_TASK INSTRUCTIONS_. Say how many lines hold the string "scene"; please write nothing but the number.

· · · · ·

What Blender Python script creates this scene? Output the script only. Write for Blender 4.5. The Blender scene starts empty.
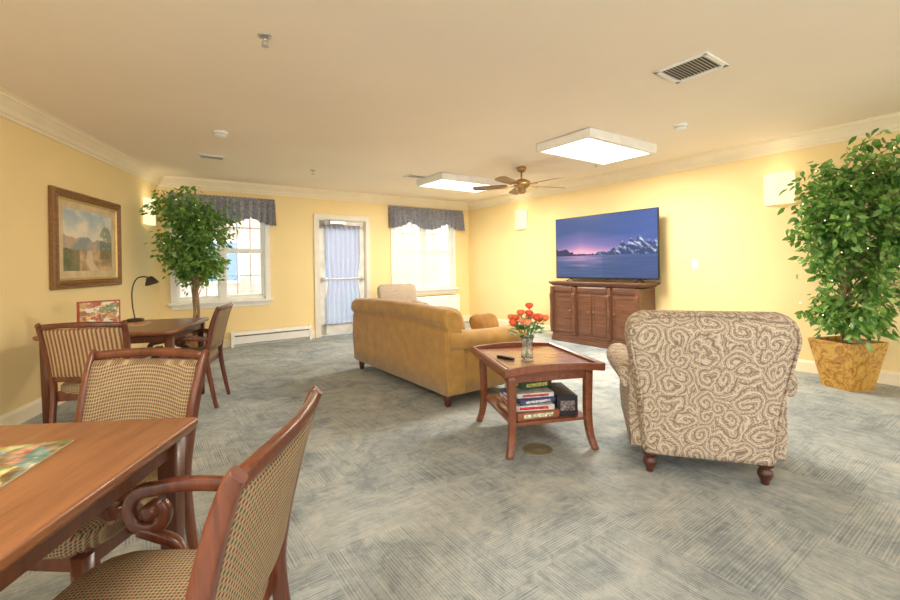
import bpy,math,random
from mathutils import Vector,Matrix,noise
R=math.radians
random.seed(7)
SC=bpy.context.scene
COL=SC.collection
pi=math.pi
# ------------------------------------------------------------ mesh builder
def cr(P,k=5):
    P=[Vector(p) for p in P];o=[]
    for i in range(len(P)-1):
        a=P[max(i-1,0)];b=P[i];c=P[i+1];d=P[min(i+2,len(P)-1)]
        for j in range(k):
            t=j/k
            o.append(.5*((2*b)+(c-a)*t+(2*a-5*b+4*c-d)*t*t+(3*b-a-3*c+d)*t**3))
    o.append(P[-1]);return o
def rrect(w,h,r,k=4):
    o=[]
    r=min(r,w/2-1e-4,h/2-1e-4)
    for cx,cy,a0 in ((w/2-r,h/2-r,0),(-w/2+r,h/2-r,90),(-w/2+r,-h/2+r,180),(w/2-r,-h/2+r,270)):
        for j in range(k+1):
            a=R(a0+90*j/k);o.append((cx+r*math.cos(a),cy+r*math.sin(a)))
    return o
class MB:
    def __init__(s): s.v=[];s.f=[];s.m=[];s.s=[];s.mi=0
    def add(s,vs,fs,smooth=True):
        n=len(s.v);s.v+=[tuple(v) for v in vs]
        for f in fs:
            s.f.append(tuple(i+n for i in f));s.m.append(s.mi);s.s.append(smooth)
    def box(s,c,d,rz=0,M=None,taper=None):
        c=Vector(c);vs=[]
        for z in(-1,1):
            k=1 if (taper is None or z>0) else taper
            for x,y in((-1,-1),(1,-1),(1,1),(-1,1)):
                p=Vector((x*d[0]/2*k,y*d[1]/2*k,z*d[2]/2))
                if rz:p=Matrix.Rotation(rz,3,'Z')@p
                if M:p=M@p
                vs.append(p+c)
        s.add(vs,[(3,2,1,0),(4,5,6,7),(0,1,5,4),(1,2,6,5),(2,3,7,6),(3,0,4,7)],False)
        return s
    def loft(s,rings,cap=True,smooth=True,closed=True):
        n=len(rings[0]);vs=[p for r in rings for p in r];fs=[]
        for i in range(len(rings)-1):
            for j in range(n if closed else n-1):
                a=i*n+j;b=i*n+(j+1)%n
                fs.append((a,b,b+n,a+n))
        s.add(vs,fs,smooth)
        if cap and closed:
            s.add(rings[0],[tuple(reversed(range(n)))],False)
            s.add(rings[-1],[tuple(range(n))],False)
        return s
    def sweep(s,path,sec,up=(0,0,1),cap=True,smooth=True):
        path=[Vector(p) for p in path];up=Vector(up);rings=[]
        side_prev=None
        for i,p in enumerate(path):
            t=(path[min(i+1,len(path)-1)]-path[max(i-1,0)])
            if t.length<1e-9:t=Vector((0,0,1))
            t.normalize();sd=t.cross(up)
            if sd.length<.05: sd=side_prev or Vector((1,0,0))
            sd.normalize()
            side_prev=sd;u2=sd.cross(t)
            q=sec(i/(len(path)-1)) if callable(sec) else sec
            rings.append([p+sd*a+u2*b for a,b in q])
        return s.loft(rings,cap,smooth)
    def tube(s,path,r,n=8,up=None,cap=True):
        path=[Vector(p) for p in path]
        t=(path[0]-path[1]).normalized()
        nn=t.orthogonal().normalized();rings=[]
        for i,p in enumerate(path):
            t=(path[min(i+1,len(path)-1)]-path[max(i-1,0)]).normalized()
            nn=(nn-t*nn.dot(t)).normalized();b=t.cross(nn)
            f=i/(len(path)-1)
            rr=r(f) if callable(r) else (r[0]+(r[1]-r[0])*f if isinstance(r,tuple) else r)
            rings.append([p+(nn*math.cos(2*pi*k/n)+b*math.sin(2*pi*k/n))*rr for k in range(n)])
        return s.loft(rings,cap)
    def lathe(s,prof,c=(0,0,0),n=24,M=None,cap=True):
        c=Vector(c);rings=[]
        for r,z in prof:
            q=[]
            for k in range(n):
                p=Vector((r*math.cos(2*pi*k/n),r*math.sin(2*pi*k/n),z))
                if M:p=M@p
                q.append(p+c)
            rings.append(q)
        return s.loft(rings,cap)
    def sq(s,c,d,e=5,n=8,M=None,fn=None):
        c=Vector(c);idx={};vs=[];fs=[]
        def vid(p):
            k=tuple(round(x,5) for x in p)
            if k not in idx:
                idx[k]=len(vs)
                q=[math.tan(x*pi/4*.98)/math.tan(pi/4*.98) for x in p]
                L=(abs(q[0])**e+abs(q[1])**e+abs(q[2])**e)**(1/e)
                v=Vector((q[0]/L,q[1]/L,q[2]/L))
                if fn:v=fn(v)
                v=Vector((v.x*d[0]/2,v.y*d[1]/2,v.z*d[2]/2))
                if M:v=M@v
                vs.append(v+c)
            return idx[k]
        for ax in range(3):
            for sg in(-1,1):
                for i in range(n):
                    for j in range(n):
                        q=[]
                        for a,b in((0,0),(1,0),(1,1),(0,1)):
                            p=[0,0,0];p[ax]=sg;p[(ax+1)%3]=-1+2*(i+a)/n;p[(ax+2)%3]=-1+2*(j+b)/n
                            q.append(vid(p))
                        fs.append(tuple(q if sg>0 else q[::-1]))
        s.add(vs,fs,True);return s
    def prism(s,poly,ax,a,b,smooth=False):
        def P(u,v,w):
            return {'x':(w,u,v),'y':(u,w,v),'z':(u,v,w)}[ax]
        return s.loft([[P(u,v,a) for u,v in poly],[P(u,v,b) for u,v in poly]],True,smooth)
    def grid(s,fn,nu,nv,smooth=True):
        vs=[fn(i/nu,j/nv) for j in range(nv+1) for i in range(nu+1)]
        fs=[(j*(nu+1)+i,j*(nu+1)+i+1,(j+1)*(nu+1)+i+1,(j+1)*(nu+1)+i) for j in range(nv) for i in range(nu)]
        s.add(vs,fs,smooth);return s
    def obj(s,name,mats,parent=None,bevel=0,label=None,fix=True,cols=None):
        import bmesh
        me=bpy.data.meshes.new(name);me.from_pydata(s.v,[],s.f)
        if not isinstance(mats,(list,tuple)):mats=[mats]
        for m in mats:me.materials.append(m)
        me.polygons.foreach_set('material_index',s.m);me.polygons.foreach_set('use_smooth',s.s)
        if fix:
            bm=bmesh.new();bm.from_mesh(me);bmesh.ops.remove_doubles(bm,verts=bm.verts,dist=1e-6)
            bmesh.ops.recalc_face_normals(bm,faces=bm.faces);bm.to_mesh(me);bm.free()
        if cols:
            ca=me.color_attributes.new('Col','FLOAT_COLOR','POINT')
            for i,c in enumerate(cols): ca.data[i].color=(c[0],c[1],c[2],1)
        o=bpy.data.objects.new(name,me);COL.objects.link(o)
        if parent:o.parent=parent
        if bevel:
            b=o.modifiers.new('bevel','BEVEL');b.width=bevel;b.segments=2;b.limit_method='ANGLE';b.angle_limit=R(40)
        if label:o['label']=label
        return o
def root(name,label,cat,loc=(0,0,0),yaw=0,group=None):
    o=bpy.data.objects.new(name,None);COL.objects.link(o);o.empty_display_size=.1
    o.location=loc;o.rotation_euler=(0,0,yaw);o['label']=label;o['category']=cat
    if group:o['group']=group
    return o
def tag(o,label,cat,loc=None,yaw=None,group=None):
    o['label']=label;o['category']=cat
    if loc is not None:o.location=loc
    if yaw is not None:o.rotation_euler=(0,0,yaw)
    if group:o['group']=group
    return o
def struct(o,label=None,cat=None):
    o['kind']='structure'
    o['label']=label or o.name.replace('_',' ')
    o['category']=cat or o.name.split('_')[0]
    return o
def copy_thing(r,loc,yaw,label=None):
    def cp(o,par):
        n=o.copy();COL.objects.link(n)
        if par:n.parent=par
        for c in o.children:cp(c,n)
        return n
    n=cp(r,None);n.location=loc;n.rotation_euler=(0,0,yaw)
    if label:n['label']=label
    return n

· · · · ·

_OUTPUT_. 2